Fish out of water in the water

Externally, I would have expected that my parents would have been amenable to the experience. Familiar Chinese food. Check. Servers who speak Chinese (sort of, but a different dialect). Check. Close to a familiar area. Check.

But I knew that this wasn’t going to be them. Not only was it restaurant week. Not only was it so very clearly Americanized Chinese food. Not only was that the website was full of words like “karaoke!” and “lounge!” And not only did the photos show huge gaudy decoration of gates, red, and enormous Chinese scrolls, and furniture that suggests an older era, completely absent in actual popular restaurants with Chinese people.

But I thought that with my parents, it could be possible. Some experience was possible. Some experience that would make up for all the guilt of not being a good enough daughter. And perhaps, just perhaps, the awfulness of restaurant week wouldn’t be present.

But the expectations from my parents and their frugality often don’t add up to a typical frequent diner experience. Especially a place where there’s a menu made specifically around liquor. You know those places.

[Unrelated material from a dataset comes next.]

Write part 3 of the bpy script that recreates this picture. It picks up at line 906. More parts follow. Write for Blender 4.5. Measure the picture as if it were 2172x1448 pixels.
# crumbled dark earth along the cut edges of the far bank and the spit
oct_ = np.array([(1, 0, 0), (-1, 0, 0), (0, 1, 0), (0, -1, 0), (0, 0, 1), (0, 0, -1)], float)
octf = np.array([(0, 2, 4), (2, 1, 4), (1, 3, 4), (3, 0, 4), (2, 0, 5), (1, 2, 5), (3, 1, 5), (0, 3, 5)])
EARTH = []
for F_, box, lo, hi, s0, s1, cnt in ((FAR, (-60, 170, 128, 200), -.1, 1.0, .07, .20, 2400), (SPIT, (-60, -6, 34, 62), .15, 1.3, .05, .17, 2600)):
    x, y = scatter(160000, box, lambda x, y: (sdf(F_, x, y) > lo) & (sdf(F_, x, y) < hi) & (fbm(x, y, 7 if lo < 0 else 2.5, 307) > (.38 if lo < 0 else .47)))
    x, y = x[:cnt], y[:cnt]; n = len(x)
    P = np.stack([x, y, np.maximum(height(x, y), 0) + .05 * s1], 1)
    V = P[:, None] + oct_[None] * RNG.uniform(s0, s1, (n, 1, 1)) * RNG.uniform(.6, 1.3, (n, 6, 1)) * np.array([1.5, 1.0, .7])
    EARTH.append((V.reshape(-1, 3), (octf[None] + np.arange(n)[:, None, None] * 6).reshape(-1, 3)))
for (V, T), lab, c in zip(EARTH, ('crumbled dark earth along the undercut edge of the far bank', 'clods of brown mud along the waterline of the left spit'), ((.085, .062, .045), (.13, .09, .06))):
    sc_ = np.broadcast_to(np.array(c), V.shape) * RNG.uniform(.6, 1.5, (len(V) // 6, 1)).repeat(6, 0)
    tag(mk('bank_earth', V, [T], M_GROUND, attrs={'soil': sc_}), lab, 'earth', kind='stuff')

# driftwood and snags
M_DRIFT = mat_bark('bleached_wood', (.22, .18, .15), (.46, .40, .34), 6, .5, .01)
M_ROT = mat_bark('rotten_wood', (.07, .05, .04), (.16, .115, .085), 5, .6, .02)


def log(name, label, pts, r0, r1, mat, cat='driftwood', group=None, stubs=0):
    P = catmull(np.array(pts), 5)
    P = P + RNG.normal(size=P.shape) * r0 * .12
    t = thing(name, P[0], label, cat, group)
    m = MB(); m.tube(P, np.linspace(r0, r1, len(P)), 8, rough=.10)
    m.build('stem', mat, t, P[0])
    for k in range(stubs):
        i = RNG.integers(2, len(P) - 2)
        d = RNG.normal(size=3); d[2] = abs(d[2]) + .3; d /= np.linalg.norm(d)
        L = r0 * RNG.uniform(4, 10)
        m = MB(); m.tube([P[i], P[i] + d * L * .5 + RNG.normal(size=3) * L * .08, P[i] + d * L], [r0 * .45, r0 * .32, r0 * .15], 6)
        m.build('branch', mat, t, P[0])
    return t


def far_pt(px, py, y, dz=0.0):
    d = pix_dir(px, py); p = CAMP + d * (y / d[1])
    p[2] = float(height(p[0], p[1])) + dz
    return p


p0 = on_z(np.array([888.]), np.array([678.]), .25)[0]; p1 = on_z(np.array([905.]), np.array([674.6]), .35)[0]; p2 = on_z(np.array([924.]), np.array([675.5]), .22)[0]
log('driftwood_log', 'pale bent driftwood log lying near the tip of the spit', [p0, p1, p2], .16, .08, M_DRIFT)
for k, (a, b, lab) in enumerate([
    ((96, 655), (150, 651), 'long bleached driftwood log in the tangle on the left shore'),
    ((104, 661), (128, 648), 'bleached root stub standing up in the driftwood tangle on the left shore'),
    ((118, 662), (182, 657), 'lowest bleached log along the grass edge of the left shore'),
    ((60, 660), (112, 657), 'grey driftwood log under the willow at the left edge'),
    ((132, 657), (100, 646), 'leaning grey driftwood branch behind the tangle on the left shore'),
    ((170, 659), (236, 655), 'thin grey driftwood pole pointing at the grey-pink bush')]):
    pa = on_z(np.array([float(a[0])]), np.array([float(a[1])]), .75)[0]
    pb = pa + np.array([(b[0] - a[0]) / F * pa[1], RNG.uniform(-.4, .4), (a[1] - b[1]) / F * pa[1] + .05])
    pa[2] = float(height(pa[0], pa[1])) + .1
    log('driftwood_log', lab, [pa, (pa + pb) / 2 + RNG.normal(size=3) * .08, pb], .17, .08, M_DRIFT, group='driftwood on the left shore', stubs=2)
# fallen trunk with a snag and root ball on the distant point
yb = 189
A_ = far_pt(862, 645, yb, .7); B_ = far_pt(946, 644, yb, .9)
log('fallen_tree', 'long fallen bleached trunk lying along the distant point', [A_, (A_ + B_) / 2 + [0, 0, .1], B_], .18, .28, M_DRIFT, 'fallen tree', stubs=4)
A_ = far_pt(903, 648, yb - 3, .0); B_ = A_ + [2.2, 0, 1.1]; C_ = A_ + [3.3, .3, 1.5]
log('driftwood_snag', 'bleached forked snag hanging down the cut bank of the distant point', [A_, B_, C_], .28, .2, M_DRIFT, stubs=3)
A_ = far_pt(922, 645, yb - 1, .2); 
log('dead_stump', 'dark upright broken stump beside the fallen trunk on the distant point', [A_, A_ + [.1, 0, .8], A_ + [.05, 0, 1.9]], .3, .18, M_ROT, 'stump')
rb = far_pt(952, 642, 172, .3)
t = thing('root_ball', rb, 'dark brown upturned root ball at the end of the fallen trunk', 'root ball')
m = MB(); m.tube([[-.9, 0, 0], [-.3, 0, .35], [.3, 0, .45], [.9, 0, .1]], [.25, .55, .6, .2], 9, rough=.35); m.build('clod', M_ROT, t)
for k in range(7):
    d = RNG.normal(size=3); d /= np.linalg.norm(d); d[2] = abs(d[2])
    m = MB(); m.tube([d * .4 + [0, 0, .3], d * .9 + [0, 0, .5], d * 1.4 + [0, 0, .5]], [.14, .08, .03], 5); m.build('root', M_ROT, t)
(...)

We have no idea what happened before we arrived. Did the server say something? Did they say something to the server? My parents were already sitting at the table. As we arrived, a server quickly dropped off the menus and within minutes, I asked for the restaurant week menu. With the way that the server gave the restaurant week menu with a sour attitude, I knew this wasn’t going to end well. And with how my mom asked obnoxious question of whether the chefs were on strike after the server warned us that their kitchen was short-staff—”we have only one chef so dishes will come out slowly.

It took forever until someone took the order. The dishes did come out slowly. Well at least, one dish from the menu arrived. Then we noticed that several things were missing. The sauce for one dish. At least three house soups. Then the spring rolls. This was awful. Was it because we were the only table that didn’t order any alcohol save for a pot of tea? Was it because we were the only “ethnic” Chinese there which some would assume that we wouldn’t tip well? (To be honest, I would have except for this kind of level of service.) And so much more.

It was as if our table didn’t exist. Who knows. On the way out, the hostess said good night cheerfully and thanked us for coming. I thought about writing a yelp review, but I already knew when I had previewed the restaurant previously. And there was so little to choose from.